Scene script records
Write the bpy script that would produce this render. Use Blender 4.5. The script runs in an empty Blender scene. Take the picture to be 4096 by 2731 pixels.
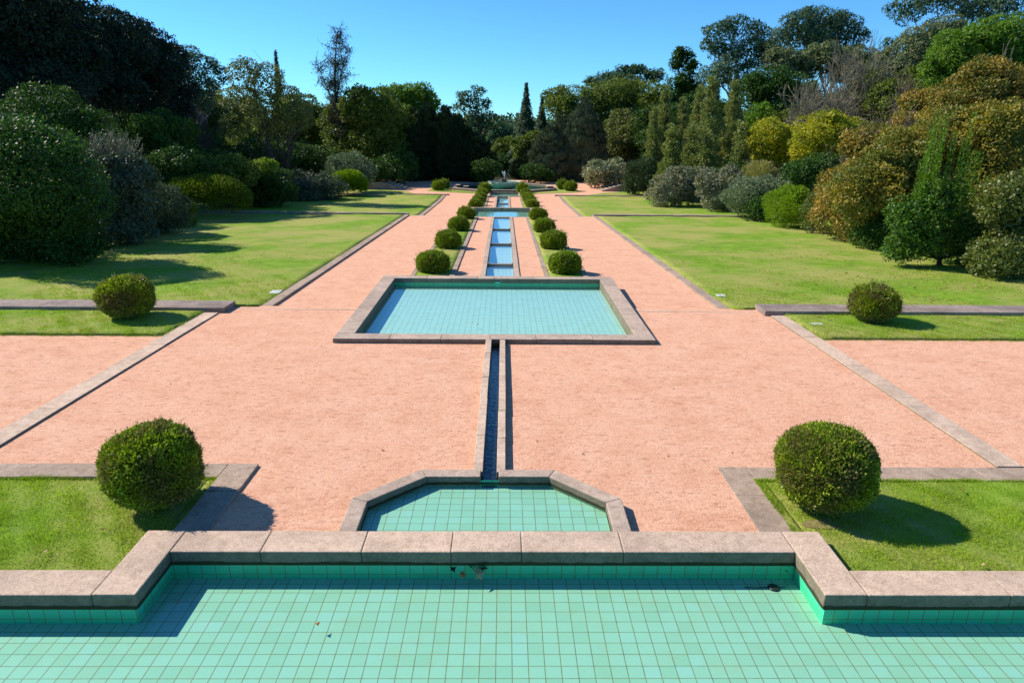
import bpy, math, random
import numpy as np
from mathutils import Matrix, Vector

R = math.radians
sc = bpy.context.scene
col = sc.collection

# ------------------------------------------------------------------ camera
cam_d = bpy.data.cameras.new('camera')
cam_d.sensor_width = 36.0
cam_d.lens = 24.0
cam_d.clip_start = 0.05
cam_d.clip_end = 6000
cam = bpy.data.objects.new('camera', cam_d)
col.objects.link(cam)
_p, _y, _r = R(17.412), R(.764), R(.542)
_f = Vector((math.sin(_y)*math.cos(_p), math.cos(_y)*math.cos(_p), -math.sin(_p)))
_rt = _f.cross(Vector((0, 0, 1))).normalized()
_up = _rt.cross(_f)
_r2 = math.cos(_r)*_rt + math.sin(_r)*_up
_u2 = -math.sin(_r)*_rt + math.cos(_r)*_up
cam.matrix_world = Matrix(((_r2.x, _u2.x, -_f.x, .191), (_r2.y, _u2.y, -_f.y, 0), (_r2.z, _u2.z, -_f.z, 4.35), (0, 0, 0, 1)))
sc.camera = cam

# ------------------------------------------------------------------ sky, sun, exposure
SUN_EL, SUN_ROT = R(38.5), R(-70.0)
w = bpy.data.worlds.new('World')
sc.world = w
w.use_nodes = True
nt = w.node_tree
nt.nodes.clear()
sky = nt.nodes.new('ShaderNodeTexSky')
sky.sky_type = 'NISHITA'
sky.sun_disc = False
sky.sun_elevation = SUN_EL
sky.sun_rotation = SUN_ROT
sky.altitude = 0
sky.air_density = 0.8
sky.dust_density = 0.0
sky.ozone_density = 3.0
bg = nt.nodes.new('ShaderNodeBackground')
bg.inputs['Strength'].default_value = 0.13
out = nt.nodes.new('ShaderNodeOutputWorld')
tint = nt.nodes.new('ShaderNodeMix')            # the photograph's cool, vivid white balance
tint.data_type = 'RGBA'
tint.blend_type = 'MULTIPLY'
tint.inputs[0].default_value = 1
tint.inputs[7].default_value = (.34, .71, .99, 1)
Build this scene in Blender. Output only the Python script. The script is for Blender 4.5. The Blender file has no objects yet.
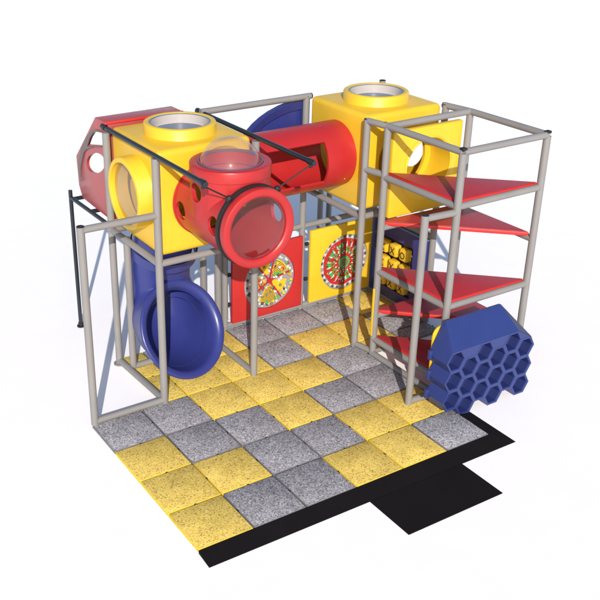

Task prompt
All of the data above should be transcribed verbatim, with pictures omitted.

Response below
Write the bpy script that would produce this render. Use Blender 4.5. The script runs in an empty Blender scene. Take the picture to be 4096 by 2731 pixels.
import bpy, math, random
import numpy as np
from mathutils import Matrix, Vector

R = math.radians
sc = bpy.context.scene
col = sc.collection

# ------------------------------------------------------------------ camera
cam_d = bpy.data.cameras.new('camera')
cam_d.sensor_width = 36.0
cam_d.lens = 24.0
cam_d.clip_start = 0.05
cam_d.clip_end = 6000
cam = bpy.data.objects.new('camera', cam_d)
col.objects.link(cam)
_p, _y, _r = R(17.412), R(.764), R(.542)
_f = Vector((math.sin(_y)*math.cos(_p), math.cos(_y)*math.cos(_p), -math.sin(_p)))
_rt = _f.cross(Vector((0, 0, 1))).normalized()
_up = _rt.cross(_f)
_r2 = math.cos(_r)*_rt + math.sin(_r)*_up
_u2 = -math.sin(_r)*_rt + math.cos(_r)*_up
cam.matrix_world = Matrix(((_r2.x, _u2.x, -_f.x, .191), (_r2.y, _u2.y, -_f.y, 0), (_r2.z, _u2.z, -_f.z, 4.35), (0, 0, 0, 1)))
sc.camera = cam

# ------------------------------------------------------------------ sky, sun, exposure
SUN_EL, SUN_ROT = R(38.5), R(-70.0)
w = bpy.data.worlds.new('World')
sc.world = w
w.use_nodes = True
nt = w.node_tree
nt.nodes.clear()
sky = nt.nodes.new('ShaderNodeTexSky')
sky.sky_type = 'NISHITA'
sky.sun_disc = False
sky.sun_elevation = SUN_EL
sky.sun_rotation = SUN_ROT
sky.altitude = 0
sky.air_density = 0.8
sky.dust_density = 0.0
sky.ozone_density = 3.0
bg = nt.nodes.new('ShaderNodeBackground')
bg.inputs['Strength'].default_value = 0.13
out = nt.nodes.new('ShaderNodeOutputWorld')
tint = nt.nodes.new('ShaderNodeMix')            # the photograph's cool, vivid white balance
tint.data_type = 'RGBA'
tint.blend_type = 'MULTIPLY'
tint.inputs[0].default_value = 1
tint.inputs[7].default_value = (.34, .71, .99, 1)
Build this scene in Blender. Output only the Python script. The script is for Blender 4.5. The Blender file has no objects yet.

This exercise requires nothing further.